Light Bulb

No one makes fan clubs to celebrate the electric light. Even so, if power were to suddenly be cut off around the world there would be chaos.

Cell phones are generally ignored, except for when they stop working.

When designing products remember that the biggest sign that you are moving from niche appeal to mainstream utility is transparency. The less your users are forced to worry about how to use your product, the more likely it will be that they will use it.


The Product Trap

A trap that product designers often find themselves in is believing that every problem can be solved by another feature. Throwing features at your idea without understanding the root causes of your customer’s woes just leads to a product with more parts to break. Google has 100,000 mini-features, but other than Gmail, Adwords and normal Search almost none of them have made the jump into the mainstream.

Why?

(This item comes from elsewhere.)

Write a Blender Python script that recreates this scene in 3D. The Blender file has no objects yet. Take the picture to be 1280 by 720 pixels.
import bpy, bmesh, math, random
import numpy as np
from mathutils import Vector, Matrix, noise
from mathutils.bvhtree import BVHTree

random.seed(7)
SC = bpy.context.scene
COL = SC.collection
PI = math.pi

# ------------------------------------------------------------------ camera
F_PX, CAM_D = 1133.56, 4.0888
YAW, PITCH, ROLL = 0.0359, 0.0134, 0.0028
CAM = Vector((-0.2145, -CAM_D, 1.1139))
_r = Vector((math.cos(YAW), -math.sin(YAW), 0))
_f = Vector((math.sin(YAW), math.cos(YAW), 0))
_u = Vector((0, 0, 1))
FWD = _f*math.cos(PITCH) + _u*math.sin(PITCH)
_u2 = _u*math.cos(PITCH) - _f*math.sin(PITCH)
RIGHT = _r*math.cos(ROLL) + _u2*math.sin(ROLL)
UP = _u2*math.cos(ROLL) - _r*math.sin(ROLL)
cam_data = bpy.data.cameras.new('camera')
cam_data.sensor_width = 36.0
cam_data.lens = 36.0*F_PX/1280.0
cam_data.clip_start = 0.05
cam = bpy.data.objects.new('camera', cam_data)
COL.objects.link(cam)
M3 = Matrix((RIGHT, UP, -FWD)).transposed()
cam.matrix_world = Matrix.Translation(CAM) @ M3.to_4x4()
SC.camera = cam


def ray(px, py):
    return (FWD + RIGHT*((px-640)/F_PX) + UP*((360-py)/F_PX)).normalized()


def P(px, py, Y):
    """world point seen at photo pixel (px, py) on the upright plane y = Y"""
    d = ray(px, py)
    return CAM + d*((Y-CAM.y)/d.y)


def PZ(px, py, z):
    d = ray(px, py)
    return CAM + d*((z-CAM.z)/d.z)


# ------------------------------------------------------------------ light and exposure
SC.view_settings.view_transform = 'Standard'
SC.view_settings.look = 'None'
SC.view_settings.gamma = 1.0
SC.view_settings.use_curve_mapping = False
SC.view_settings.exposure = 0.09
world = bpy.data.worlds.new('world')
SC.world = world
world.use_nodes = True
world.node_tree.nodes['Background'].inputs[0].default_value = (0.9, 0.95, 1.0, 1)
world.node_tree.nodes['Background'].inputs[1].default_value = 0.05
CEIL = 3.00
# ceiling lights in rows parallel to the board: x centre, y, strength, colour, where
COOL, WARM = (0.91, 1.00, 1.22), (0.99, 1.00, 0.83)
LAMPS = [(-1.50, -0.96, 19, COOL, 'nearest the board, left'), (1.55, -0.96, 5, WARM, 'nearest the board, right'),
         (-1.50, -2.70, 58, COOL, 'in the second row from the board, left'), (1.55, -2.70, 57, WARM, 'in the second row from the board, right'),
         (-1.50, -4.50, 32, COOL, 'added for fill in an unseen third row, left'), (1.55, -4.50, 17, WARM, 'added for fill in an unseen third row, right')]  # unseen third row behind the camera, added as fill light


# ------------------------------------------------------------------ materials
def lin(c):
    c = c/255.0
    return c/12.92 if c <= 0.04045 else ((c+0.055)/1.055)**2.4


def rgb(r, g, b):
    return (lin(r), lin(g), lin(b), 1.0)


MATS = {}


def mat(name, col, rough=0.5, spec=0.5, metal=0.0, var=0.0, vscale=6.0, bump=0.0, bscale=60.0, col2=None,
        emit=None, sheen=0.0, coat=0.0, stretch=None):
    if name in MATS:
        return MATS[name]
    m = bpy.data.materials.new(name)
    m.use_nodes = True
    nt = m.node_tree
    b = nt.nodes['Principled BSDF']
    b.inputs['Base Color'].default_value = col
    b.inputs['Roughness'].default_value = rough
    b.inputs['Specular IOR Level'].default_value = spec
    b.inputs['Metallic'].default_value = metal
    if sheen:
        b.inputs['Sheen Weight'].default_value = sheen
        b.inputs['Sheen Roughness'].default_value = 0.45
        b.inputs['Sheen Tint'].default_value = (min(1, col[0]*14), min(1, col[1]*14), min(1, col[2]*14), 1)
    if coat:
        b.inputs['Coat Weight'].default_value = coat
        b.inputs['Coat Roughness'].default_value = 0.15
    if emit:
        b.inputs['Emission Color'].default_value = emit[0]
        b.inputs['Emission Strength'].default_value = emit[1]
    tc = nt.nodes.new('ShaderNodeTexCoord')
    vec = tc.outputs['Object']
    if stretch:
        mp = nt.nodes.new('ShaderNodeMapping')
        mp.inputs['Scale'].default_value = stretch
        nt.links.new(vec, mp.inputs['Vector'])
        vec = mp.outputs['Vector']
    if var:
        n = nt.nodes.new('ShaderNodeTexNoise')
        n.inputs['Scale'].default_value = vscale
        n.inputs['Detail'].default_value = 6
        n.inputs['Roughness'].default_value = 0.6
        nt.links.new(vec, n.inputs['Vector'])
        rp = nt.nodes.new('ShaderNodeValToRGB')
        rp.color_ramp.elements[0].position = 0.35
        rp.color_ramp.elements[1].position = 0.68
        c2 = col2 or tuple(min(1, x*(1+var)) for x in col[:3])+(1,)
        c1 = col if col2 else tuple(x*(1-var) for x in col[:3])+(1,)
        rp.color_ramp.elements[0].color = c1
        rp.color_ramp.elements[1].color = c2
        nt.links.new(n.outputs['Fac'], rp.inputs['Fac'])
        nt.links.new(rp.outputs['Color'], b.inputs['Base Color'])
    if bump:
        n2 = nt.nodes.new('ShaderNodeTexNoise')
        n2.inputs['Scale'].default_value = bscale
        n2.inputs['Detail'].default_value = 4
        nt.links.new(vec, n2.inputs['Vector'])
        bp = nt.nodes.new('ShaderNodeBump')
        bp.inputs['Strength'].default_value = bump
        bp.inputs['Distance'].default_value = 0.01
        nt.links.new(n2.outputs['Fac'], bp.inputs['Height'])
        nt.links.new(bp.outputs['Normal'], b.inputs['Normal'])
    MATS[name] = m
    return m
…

Because people don’t want to figure out your vision.

Thats why great products almost always follow the same mold.

  • They solve a clearly defined problem.
  • They do one thing well.
  • The UI simplifies instead of confuses.
  • They are incrementally made more complex.


Web 2.0 Roundup

When building products, look to create utility — not flash. If your web widget requires 5 hours of experimentation before users see value, chances are you are going to lose them. If you put five extraneous features between your users and their goal, chances are they will find another solution.

The selling point of the electric light was that all you needed to use it was a switch.